▸ **Exercise task**: The exercise asks for every line of the data to be reproduced exactly.

▸ **Supplied information**:
___
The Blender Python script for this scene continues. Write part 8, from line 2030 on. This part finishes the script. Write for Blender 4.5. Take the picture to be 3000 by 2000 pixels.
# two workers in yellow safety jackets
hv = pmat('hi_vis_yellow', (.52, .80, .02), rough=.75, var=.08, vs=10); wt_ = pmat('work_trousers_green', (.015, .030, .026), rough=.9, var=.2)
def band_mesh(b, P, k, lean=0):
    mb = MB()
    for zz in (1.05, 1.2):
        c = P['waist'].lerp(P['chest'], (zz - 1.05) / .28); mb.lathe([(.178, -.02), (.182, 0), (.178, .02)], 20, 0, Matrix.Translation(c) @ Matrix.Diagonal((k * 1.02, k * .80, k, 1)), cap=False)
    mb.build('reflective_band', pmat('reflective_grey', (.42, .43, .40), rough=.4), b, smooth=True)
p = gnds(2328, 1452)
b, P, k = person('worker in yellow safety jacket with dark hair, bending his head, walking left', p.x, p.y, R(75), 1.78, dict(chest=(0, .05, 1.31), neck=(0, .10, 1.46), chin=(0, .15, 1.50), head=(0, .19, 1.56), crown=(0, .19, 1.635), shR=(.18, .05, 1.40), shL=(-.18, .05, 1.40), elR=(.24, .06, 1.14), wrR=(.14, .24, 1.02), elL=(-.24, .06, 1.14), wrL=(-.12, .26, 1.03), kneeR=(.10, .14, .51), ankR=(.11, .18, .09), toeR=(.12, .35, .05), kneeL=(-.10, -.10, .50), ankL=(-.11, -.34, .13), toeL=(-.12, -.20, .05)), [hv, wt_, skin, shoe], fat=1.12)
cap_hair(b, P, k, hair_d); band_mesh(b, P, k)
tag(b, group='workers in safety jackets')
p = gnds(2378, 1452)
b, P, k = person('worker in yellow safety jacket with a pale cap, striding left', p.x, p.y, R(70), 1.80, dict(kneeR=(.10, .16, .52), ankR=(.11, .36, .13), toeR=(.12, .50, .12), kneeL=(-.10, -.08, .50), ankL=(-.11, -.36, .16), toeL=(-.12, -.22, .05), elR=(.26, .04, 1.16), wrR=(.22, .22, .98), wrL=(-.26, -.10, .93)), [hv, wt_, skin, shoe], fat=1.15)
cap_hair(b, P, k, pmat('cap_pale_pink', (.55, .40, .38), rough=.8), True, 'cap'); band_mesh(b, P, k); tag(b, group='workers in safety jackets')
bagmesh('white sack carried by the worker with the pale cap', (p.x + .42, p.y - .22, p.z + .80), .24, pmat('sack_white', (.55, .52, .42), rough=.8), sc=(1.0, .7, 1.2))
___
▸ **Answer in full**:
The Blender Python script for this scene continues. Write part 8, from line 2030 on. This part finishes the script. Write for Blender 4.5. Take the picture to be 3000 by 2000 pixels.
# two workers in yellow safety jackets
hv = pmat('hi_vis_yellow', (.52, .80, .02), rough=.75, var=.08, vs=10); wt_ = pmat('work_trousers_green', (.015, .030, .026), rough=.9, var=.2)
def band_mesh(b, P, k, lean=0):
    mb = MB()
    for zz in (1.05, 1.2):
        c = P['waist'].lerp(P['chest'], (zz - 1.05) / .28); mb.lathe([(.178, -.02), (.182, 0), (.178, .02)], 20, 0, Matrix.Translation(c) @ Matrix.Diagonal((k * 1.02, k * .80, k, 1)), cap=False)
    mb.build('reflective_band', pmat('reflective_grey', (.42, .43, .40), rough=.4), b, smooth=True)
p = gnds(2328, 1452)
b, P, k = person('worker in yellow safety jacket with dark hair, bending his head, walking left', p.x, p.y, R(75), 1.78, dict(chest=(0, .05, 1.31), neck=(0, .10, 1.46), chin=(0, .15, 1.50), head=(0, .19, 1.56), crown=(0, .19, 1.635), shR=(.18, .05, 1.40), shL=(-.18, .05, 1.40), elR=(.24, .06, 1.14), wrR=(.14, .24, 1.02), elL=(-.24, .06, 1.14), wrL=(-.12, .26, 1.03), kneeR=(.10, .14, .51), ankR=(.11, .18, .09), toeR=(.12, .35, .05), kneeL=(-.10, -.10, .50), ankL=(-.11, -.34, .13), toeL=(-.12, -.20, .05)), [hv, wt_, skin, shoe], fat=1.12)
cap_hair(b, P, k, hair_d); band_mesh(b, P, k)
tag(b, group='workers in safety jackets')
p = gnds(2378, 1452)
b, P, k = person('worker in yellow safety jacket with a pale cap, striding left', p.x, p.y, R(70), 1.80, dict(kneeR=(.10, .16, .52), ankR=(.11, .36, .13), toeR=(.12, .50, .12), kneeL=(-.10, -.08, .50), ankL=(-.11, -.36, .16), toeL=(-.12, -.22, .05), elR=(.26, .04, 1.16), wrR=(.22, .22, .98), wrL=(-.26, -.10, .93)), [hv, wt_, skin, shoe], fat=1.15)
cap_hair(b, P, k, pmat('cap_pale_pink', (.55, .40, .38), rough=.8), True, 'cap'); band_mesh(b, P, k); tag(b, group='workers in safety jackets')
bagmesh('white sack carried by the worker with the pale cap', (p.x + .42, p.y - .22, p.z + .80), .24, pmat('sack_white', (.55, .52, .42), rough=.8), sc=(1.0, .7, 1.2))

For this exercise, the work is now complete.